Friday, February 1, 2008

Ask and you shall receive

It looks like the internet is already trying to solve my problems. Notchup.com (article) is a beta job posting board where you can set a price that companies must pay to interview you. The suggested prices seem to run from $100-$600 or so, although you can set anything you want. This strikes me as a step in the right direction: interviewing takes a nontrivial amount of time, so if you're good enough, companies should pay you for the privilege. It also shows that they're serious about you and aren't going to demand a whole bunch of information, they contact you six months later to let you know the position has been reorged out of of existence. And it's certainly cheaper for them than paying $10k to a headhunter to call you at work.

There are restrictions, of course. They have to approve you before they'll let employers see your resume, with an eye towards graduates of prestigious schools, workers at prestigious companies (although they allow for both fortune 500s and startups), and "in-demand skills" , which I suspect means they'll lower the bar for workers in fields suffering from a labor shortage. They claim to have an algorithm to detect "serial interviewers" who are just in it for the cash, but I don't know how they'd distinguish that from "people who really like their current job." There's a reputation system involved, so my guess is that companies can rate people who they think deliberately spiked the interview. But that's never going to be perfect, and companies will be very wary of paying you to interview for a job you'll never take. I think the next step is for the potential employer to donate to the interviewees favorite charity, so he or she receives no direct financial benefit, yet the company has proven that they are serious.

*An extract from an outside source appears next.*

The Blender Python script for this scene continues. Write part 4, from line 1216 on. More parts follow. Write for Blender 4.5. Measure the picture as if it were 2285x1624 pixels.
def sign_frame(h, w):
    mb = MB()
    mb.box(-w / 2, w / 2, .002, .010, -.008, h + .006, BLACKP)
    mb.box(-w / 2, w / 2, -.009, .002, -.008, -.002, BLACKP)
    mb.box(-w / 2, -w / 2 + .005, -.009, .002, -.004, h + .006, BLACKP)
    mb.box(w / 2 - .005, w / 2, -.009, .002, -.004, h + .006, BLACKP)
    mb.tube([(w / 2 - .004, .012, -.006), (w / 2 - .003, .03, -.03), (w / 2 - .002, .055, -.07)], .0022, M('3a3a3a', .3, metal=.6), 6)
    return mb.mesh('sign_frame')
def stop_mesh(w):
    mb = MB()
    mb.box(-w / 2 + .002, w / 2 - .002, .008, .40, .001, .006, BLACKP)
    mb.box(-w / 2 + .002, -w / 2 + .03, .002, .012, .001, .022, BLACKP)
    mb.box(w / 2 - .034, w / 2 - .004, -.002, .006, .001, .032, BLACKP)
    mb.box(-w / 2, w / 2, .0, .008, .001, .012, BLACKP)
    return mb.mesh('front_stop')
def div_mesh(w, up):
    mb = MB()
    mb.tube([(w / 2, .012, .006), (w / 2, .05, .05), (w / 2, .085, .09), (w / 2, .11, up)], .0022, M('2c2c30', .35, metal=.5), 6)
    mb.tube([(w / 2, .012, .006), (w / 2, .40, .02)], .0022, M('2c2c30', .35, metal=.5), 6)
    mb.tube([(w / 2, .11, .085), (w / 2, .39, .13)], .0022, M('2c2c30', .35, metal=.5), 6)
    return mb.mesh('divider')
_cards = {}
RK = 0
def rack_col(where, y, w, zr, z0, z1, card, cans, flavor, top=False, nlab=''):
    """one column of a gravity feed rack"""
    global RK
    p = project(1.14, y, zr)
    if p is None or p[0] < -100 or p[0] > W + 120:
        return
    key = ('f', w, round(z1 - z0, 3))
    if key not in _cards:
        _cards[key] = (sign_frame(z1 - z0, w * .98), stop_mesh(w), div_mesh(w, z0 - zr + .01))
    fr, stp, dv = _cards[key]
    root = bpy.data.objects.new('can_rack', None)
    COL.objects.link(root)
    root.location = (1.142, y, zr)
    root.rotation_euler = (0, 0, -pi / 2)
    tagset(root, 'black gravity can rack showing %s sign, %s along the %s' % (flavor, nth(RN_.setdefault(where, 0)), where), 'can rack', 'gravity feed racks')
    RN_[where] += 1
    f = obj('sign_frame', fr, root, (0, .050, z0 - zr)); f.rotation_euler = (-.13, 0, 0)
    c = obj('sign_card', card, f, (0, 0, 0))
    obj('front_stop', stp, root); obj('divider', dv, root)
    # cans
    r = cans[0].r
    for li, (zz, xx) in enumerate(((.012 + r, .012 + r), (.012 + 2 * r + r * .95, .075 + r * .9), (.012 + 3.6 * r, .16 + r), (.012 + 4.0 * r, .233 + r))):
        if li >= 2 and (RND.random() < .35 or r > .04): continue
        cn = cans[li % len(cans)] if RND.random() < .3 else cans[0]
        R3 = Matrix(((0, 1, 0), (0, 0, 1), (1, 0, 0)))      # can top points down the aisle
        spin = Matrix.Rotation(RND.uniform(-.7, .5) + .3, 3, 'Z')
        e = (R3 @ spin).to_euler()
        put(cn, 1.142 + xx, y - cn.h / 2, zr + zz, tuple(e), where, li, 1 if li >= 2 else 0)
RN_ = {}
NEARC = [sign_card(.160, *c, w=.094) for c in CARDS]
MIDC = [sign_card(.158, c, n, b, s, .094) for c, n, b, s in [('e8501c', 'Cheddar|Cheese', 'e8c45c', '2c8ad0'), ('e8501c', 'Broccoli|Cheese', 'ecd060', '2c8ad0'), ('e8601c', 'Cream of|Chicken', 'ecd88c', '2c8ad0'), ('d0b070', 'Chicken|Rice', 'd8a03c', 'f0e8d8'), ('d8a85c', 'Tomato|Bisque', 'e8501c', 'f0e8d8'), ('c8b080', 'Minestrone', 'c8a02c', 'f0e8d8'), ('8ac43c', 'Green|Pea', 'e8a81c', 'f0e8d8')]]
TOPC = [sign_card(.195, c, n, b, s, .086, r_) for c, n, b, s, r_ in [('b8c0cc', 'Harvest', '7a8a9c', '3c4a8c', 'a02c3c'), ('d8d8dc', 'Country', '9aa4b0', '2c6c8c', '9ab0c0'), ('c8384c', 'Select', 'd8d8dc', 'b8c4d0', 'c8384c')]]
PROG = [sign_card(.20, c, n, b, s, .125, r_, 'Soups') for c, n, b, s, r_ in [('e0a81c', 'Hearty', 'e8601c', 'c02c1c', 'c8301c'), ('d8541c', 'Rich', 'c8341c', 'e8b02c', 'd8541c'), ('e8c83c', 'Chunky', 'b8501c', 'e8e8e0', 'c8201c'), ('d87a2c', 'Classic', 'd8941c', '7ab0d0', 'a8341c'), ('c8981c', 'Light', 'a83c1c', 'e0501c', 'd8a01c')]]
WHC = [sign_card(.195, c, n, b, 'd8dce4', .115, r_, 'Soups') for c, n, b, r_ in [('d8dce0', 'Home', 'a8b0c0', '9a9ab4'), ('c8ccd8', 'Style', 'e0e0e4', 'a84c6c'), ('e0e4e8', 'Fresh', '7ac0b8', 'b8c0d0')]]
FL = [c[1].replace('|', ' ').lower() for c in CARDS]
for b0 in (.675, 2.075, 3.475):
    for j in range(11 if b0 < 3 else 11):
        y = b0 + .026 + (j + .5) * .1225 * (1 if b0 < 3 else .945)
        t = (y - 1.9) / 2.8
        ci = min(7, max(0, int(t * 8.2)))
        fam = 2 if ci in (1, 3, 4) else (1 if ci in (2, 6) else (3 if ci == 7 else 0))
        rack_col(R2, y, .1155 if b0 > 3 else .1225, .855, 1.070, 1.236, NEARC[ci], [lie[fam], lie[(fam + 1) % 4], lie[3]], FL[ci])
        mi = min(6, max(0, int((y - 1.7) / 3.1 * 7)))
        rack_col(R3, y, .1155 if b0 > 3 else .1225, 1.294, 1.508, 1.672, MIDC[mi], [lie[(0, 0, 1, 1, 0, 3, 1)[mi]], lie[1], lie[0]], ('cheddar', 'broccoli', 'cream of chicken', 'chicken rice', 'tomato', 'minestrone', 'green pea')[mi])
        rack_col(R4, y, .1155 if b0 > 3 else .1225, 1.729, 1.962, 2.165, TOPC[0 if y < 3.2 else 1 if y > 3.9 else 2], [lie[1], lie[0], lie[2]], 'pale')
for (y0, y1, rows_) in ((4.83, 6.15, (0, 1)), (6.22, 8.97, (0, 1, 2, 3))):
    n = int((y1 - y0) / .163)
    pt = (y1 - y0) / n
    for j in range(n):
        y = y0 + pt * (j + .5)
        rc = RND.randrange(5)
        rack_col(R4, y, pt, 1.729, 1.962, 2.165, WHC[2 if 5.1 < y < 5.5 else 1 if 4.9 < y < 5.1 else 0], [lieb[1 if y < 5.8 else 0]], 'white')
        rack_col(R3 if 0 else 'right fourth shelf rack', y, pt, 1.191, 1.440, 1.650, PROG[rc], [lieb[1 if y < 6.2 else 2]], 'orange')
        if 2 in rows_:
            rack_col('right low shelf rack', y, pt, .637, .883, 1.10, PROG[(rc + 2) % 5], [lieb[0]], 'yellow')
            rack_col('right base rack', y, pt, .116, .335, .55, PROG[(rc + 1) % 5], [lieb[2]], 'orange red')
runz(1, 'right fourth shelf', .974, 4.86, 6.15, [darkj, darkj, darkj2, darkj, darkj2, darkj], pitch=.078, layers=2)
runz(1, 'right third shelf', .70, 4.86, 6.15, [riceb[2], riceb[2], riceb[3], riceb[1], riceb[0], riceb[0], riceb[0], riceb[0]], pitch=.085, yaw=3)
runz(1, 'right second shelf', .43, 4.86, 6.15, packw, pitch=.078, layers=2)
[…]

My dream is for this concept to expand into micro transactions and be able to charge people each time they contact me. It would be a small amount- even $1 would do it- because what I really want is to prevent recruiters from spamming me with every job that has "test" or "java" somewhere in the description (note to recruiters: java and javascript are not the same thing. I know both, but that's a coincidence). I'd also like them to get more contractor friendly, but that would involve a fundamental shift from "better jobs to people who already have pretty good ones" to "enabling honest signally in job hunting through monetary cost." And no matter how unfriendly they are to contractors, I'll be uploading my resume.